We also bring an unusually high awareness of technological developments to the discussion. Before Wall Street, Stahlman founded a software company, worked as a computer architect, built a large OEM business and invented display technologies needed to address the Arabic marketplace. His generation, many of whom he knew personally, launched the PC revolution and generated the underpinning of what is now the DIGITAL paradigm. He was instrumental in the rise of what is called "Network Computing," including the journal of that name and he wrote widely followed columns in the trade-press. Mark's deep roots in these technologies goes back to his youth, when he considered Norbert Wiener, the man who coined the term "cybernetics," to be his "godfather" – connected through his historian father, who was a Wiener protege.
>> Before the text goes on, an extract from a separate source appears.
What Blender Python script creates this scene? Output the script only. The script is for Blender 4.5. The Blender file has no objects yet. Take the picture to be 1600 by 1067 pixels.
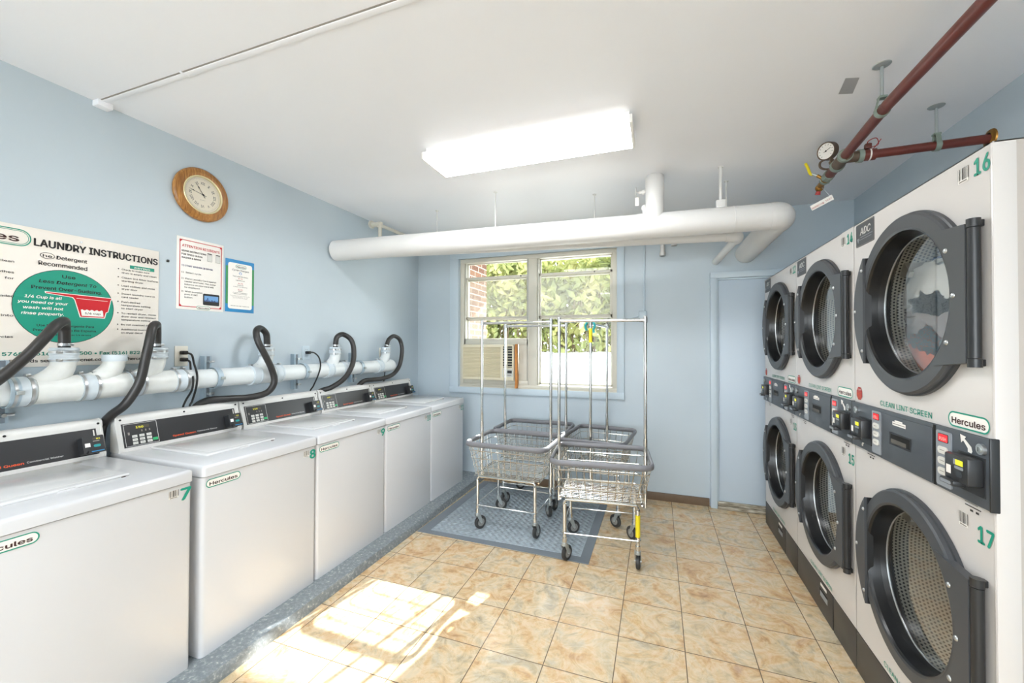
import bpy, bmesh, math, random
from mathutils import Vector, Matrix, noise

random.seed(7)
C = bpy.context.scene.collection
PI = math.pi
sc = bpy.context.scene

# ------------------------------------------------------------------ camera, world, sun, exposure
cam = bpy.data.objects.new('camera', bpy.data.cameras.new('camera'))
C.objects.link(cam)
cam.data.sensor_width = 36.0
cam.data.lens = 632.67 / 1600 * 36.0
cam.data.clip_start = 0.02
YAW, PITCH, ROLL = 0.344688, 0.0113012, 0.0024185
_f = Vector((-math.sin(YAW) * math.cos(PITCH), math.cos(YAW) * math.cos(PITCH), math.sin(PITCH)))
_r0 = Vector((math.cos(YAW), math.sin(YAW), 0)); _u0 = _r0.cross(_f)
_r = _r0 * math.cos(ROLL) + _u0 * math.sin(ROLL); _u = -_r0 * math.sin(ROLL) + _u0 * math.cos(ROLL)
cam.matrix_world = Matrix(((_r.x, _u.x, -_f.x, 0), (_r.y, _u.y, -_f.y, 0), (_r.z, _u.z, -_f.z, 1.44), (0, 0, 0, 1)))
sc.camera = cam

w = bpy.data.worlds.new('sky'); sc.world = w; w.use_nodes = True
wb = w.node_tree.nodes['Background']
wb.inputs[0].default_value = (0.88, 0.95, 1.0, 1); wb.inputs[1].default_value = 6.5

sun = bpy.data.objects.new('sun', bpy.data.lights.new('sun', 'SUN')); C.objects.link(sun)
sun.data.energy = 17.0; sun.data.angle = math.radians(0.55); sun.data.color = (1.0, 0.99, 0.97)
sun.rotation_euler = Vector((-0.30, -1.25, -0.68)).to_track_quat('-Z', 'Y').to_euler()

LAMP = 19.0            # brightness of the fluorescent lenses
vs = sc.view_settings
vs.view_transform = 'Standard'; vs.look = 'None'; vs.exposure = 0.74; vs.gamma = 1.0; vs.use_curve_mapping = False
sc.cycles.use_denoising = True
sc.cycles.max_bounces = 14; sc.cycles.diffuse_bounces = 7; sc.cycles.glossy_bounces = 5
sc.cycles.transparent_max_bounces = 24; sc.cycles.sample_clamp_indirect = 6.0
sc.cycles.caustics_reflective = False; sc.cycles.caustics_refractive = False

# ------------------------------------------------------------------ materials
def lin(h):
    h = h.lstrip('#'); o = []
    for i in (0, 2, 4):
        v = int(h[i:i + 2], 16) / 255; o.append(v / 12.92 if v <= 0.04045 else ((v + 0.055) / 1.055) ** 2.4)
    return (o[0], o[1], o[2], 1)
MATS = {}
def mat(name, col, rough=0.5, metal=0.0, spec=0.5, emit=0.0, coat=0.0, var=0.0, vscale=6.0, bump=0.0, bscale=60.0, alpha=1.0):
    m = bpy.data.materials.new(name); m.use_nodes = True; n = m.node_tree.nodes; l = m.node_tree.links
    b = n['Principled BSDF']; c = lin(col)
    b.inputs['Base Color'].default_value = c; b.inputs['Roughness'].default_value = rough
    b.inputs['Metallic'].default_value = metal; b.inputs['Specular IOR Level'].default_value = spec
    b.inputs['Coat Weight'].default_value = coat; b.inputs['Coat Roughness'].default_value = 0.08
    if alpha < 1: b.inputs['Alpha'].default_value = alpha
    if emit > 0:
        b.inputs['Emission Color'].default_value = c; b.inputs['Emission Strength'].default_value = emit
    if var > 0 or bump > 0:
        tc = n.new('ShaderNodeTexCoord')
    if var > 0:
        nz = n.new('ShaderNodeTexNoise'); nz.inputs['Scale'].default_value = vscale; nz.inputs['Detail'].default_value = 4
        l.new(tc.outputs['Object'], nz.inputs['Vector'])
        mx = n.new('ShaderNodeMix'); mx.data_type = 'RGBA'
        mx.inputs['A'].default_value = tuple(max(0, x * (1 - var)) for x in c[:3]) + (1,)
        mx.inputs['B'].default_value = tuple(min(1, x * (1 + var)) for x in c[:3]) + (1,)
        l.new(nz.outputs['Fac'], mx.inputs['Factor']); l.new(mx.outputs['Result'], b.inputs['Base Color'])
    if bump > 0:
        nb = n.new('ShaderNodeTexNoise'); nb.inputs['Scale'].default_value = bscale; nb.inputs['Detail'].default_value = 3
        l.new(tc.outputs['Object'], nb.inputs['Vector'])
        bp = n.new('ShaderNodeBump'); bp.inputs['Strength'].default_value = bump; bp.inputs['Distance'].default_value = 0.01
        l.new(nb.outputs['Fac'], bp.inputs['Height']); l.new(bp.outputs['Normal'], b.inputs['Normal'])
    MATS[name] = m
    return m

mat('wall_blue', '#bcc8d0', 0.42, spec=0.4, var=0.05, vscale=2.2, bump=0.12, bscale=14)
mat('ceiling_white', '#eff0f4', 0.45, spec=0.35, var=0.02, vscale=2, bump=0.06, bscale=9)
mat('trim_white', '#eceae6', 0.4)
mat('trim_blue', '#c2d0da', 0.4)
mat('door_blue', '#c0cedb', 0.4, var=0.03, vscale=3)
mat('brown_base', '#6b5846', 0.55, var=0.2, vscale=14)
mat('washer_white', '#cfd0d3', 0.22, spec=0.5, coat=0.25)
mat('washer_lid', '#d2d2d2', 0.16, coat=0.3)
mat('console_white', '#dedcd8', 0.35)
mat('fascia', '#2c2c2e', 0.3)
mat('black', '#131314', 0.45)
mat('dark', '#1e1f21', 0.5)
mat('black_glossy', '#17181a', 0.15)
mat('line_white', '#d9d9d6', 0.5)
mat('button', '#d6d5cf', 0.5)
mat('button_green', '#2fae6d', 0.4)
mat('orange', '#e8582c', 0.5)
mat('yellow_led', '#d8d22c', 0.5, emit=0.35)
mat('dim_led', '#4a4536', 0.5)
mat('red_led', '#e0222c', 0.4, emit=0.5)
mat('red_glow', '#ff8c80', 0.4, emit=0.8)
mat('green', '#129078', 0.5)
mat('green_deep', '#0d7c69', 0.5)
mat('paper', '#eeeae4', 0.5)
mat('sign_white', '#e9e2d9', 0.4)
mat('ink', '#211d1c', 0.6)
mat('ink_grey', '#8d8780', 0.6)
mat('ink_brown', '#3a1f1c', 0.6)
mat('red', '#c3121f', 0.45)
mat('red_dull', '#a8322f', 0.5)
mat('navy', '#26286b', 0.5)
mat('blue', '#2f86bd', 0.5)
mat('sky_print', '#6f9fd0', 0.5)
mat('leaf_print', '#3f8f58', 0.5)
mat('pvc', '#d9dedf', 0.32, var=0.04, vscale=9)
mat('pvc_stained', '#d9dbd8', 0.35, var=0.10, vscale=24)
mat('rubber_white', '#c9d2d8', 0.45)
mat('hose', '#2b2928', 0.38)
mat('cord_black', '#141414', 0.45)
mat('steel', '#c4c6c7', 0.3, metal=0.9)
mat('zinc', '#b3b9b9', 0.42, metal=0.7)
mat('galv_blue', '#a9bac6', 0.4, metal=0.3)
mat('strut_slot', '#6d767e', 0.5)
mat('chrome', '#dcdcda', 0.10, metal=1.0)
mat('wire', '#d3d0c8', 0.18, metal=1.0)
mat('bumper', '#75757a', 0.4)
mat('caster_grey', '#8f8f8c', 0.4)
mat('tyre', '#333333', 0.55)
mat('tape_yellow', '#e8d520', 0.5)
mat('teal', '#1f8f90', 0.35)
mat('pipe_white', '#dddcda', 0.42, var=0.03, vscale=5, bump=0.12, bscale=12)
mat('pipe_red', '#642b22', 0.36, var=0.25, vscale=16)
mat('fitting', '#6a5a4c', 0.5, metal=0.5, var=0.3, vscale=40)
mat('brass', '#a5793c', 0.35, metal=0.9)
mat('patina', '#8a978c', 0.5, metal=0.3)
mat('duct_tape', '#b4b5b8', 0.45, metal=0.3)
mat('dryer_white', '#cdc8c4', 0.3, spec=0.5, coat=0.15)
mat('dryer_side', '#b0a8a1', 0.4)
mat('dryer_grey', '#46484b', 0.42, spec=0.4)
mat('dryer_panel', '#4a4f55', 0.4, spec=0.4)
mat('dryer_kick', '#3b3835', 0.42)
mat('dryer_bezel', '#101113', 0.3)
mat('dryer_rim', '#3a3c3f', 0.35)
mat('keypad', '#8b9096', 0.4)
mat('reader', '#2b2c2e', 0.35)
mat('reader_face', '#33383d', 0.3)
mat('alu', '#b9b7ae', 0.38, metal=0.35)
mat('alu_paint', '#d3cfc2', 0.4)
mat('ac_cream', '#ddd5bd', 0.45)
mat('ac_louver', '#c4b99a', 0.5)
mat('ac_grey', '#c9c9c2', 0.5)
mat('wood_orange', '#c8823c', 0.5, var=0.2, vscale=20)
mat('outlet', '#ddd8cc', 0.4)
mat('cloth_white', '#d8d4cd', 0.9)
mat('cloth_grey', '#8d8380', 0.9)
mat('cloth_orange', '#d9693a', 0.9)
mat('cloth_blue', '#2f4f86', 0.9)
mat('cloth_slate', '#8b9aa5', 0.9)
mat('bark', '#5c4c3a', 0.8)
mat('clock_face', '#e9e0cc', 0.4)
mat('clock_bezel', '#d9cda2', 0.3, metal=0.3)
mat('hinge_black', '#232426', 0.35)
mat('lens_frame', '#f2f1ee', 0.4)
mat('ground_pale', '#d2d0cc', 0.8)
mat('hole', '#050505', 0.8)
mat('lint_dirt', '#57544f', 0.7)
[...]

Wiener's most apocryphal work was his "The Human Use of Human Beings" (1950, 2nd and largely rewritten edition, 1954). Wiener warned about computers getting the "upper-hand" if we don't take all this seriously. Automation is today's most revolutionary development – as Oxford's Martin School, Stanford's HAI and the McKinsey Global Institute would all agree – for which there is still no comprehensive and equitable response. The incentives for the military as well as many businesses to replace humans with machines are formidable. Equipping humanity to deal with this fundametnal upheaval – without fulfilling H.G. Wells' Morlocks and Eloi predictions in his 1895 novella "The Time Machine" – remains elusive. Something this massive has already produced startling changes in our "values." These changes have strategic implications well beyond the imaginations of many. EXO is prepared to work through these consequences and more.
EXO's capabilities in Finance, Security and Technology have been enriched by the team's experience in market research, economic modeling, analytics, education and other skills. EXO's Advisory Board (see People heading) further extends our expertise to other industries and disciplines. In short, for those interested in taking up a new lens with which to recognize the patterns already swirling around us, EXO has the talent to break through the fog of the common-place and deliver powerful and valuable insights.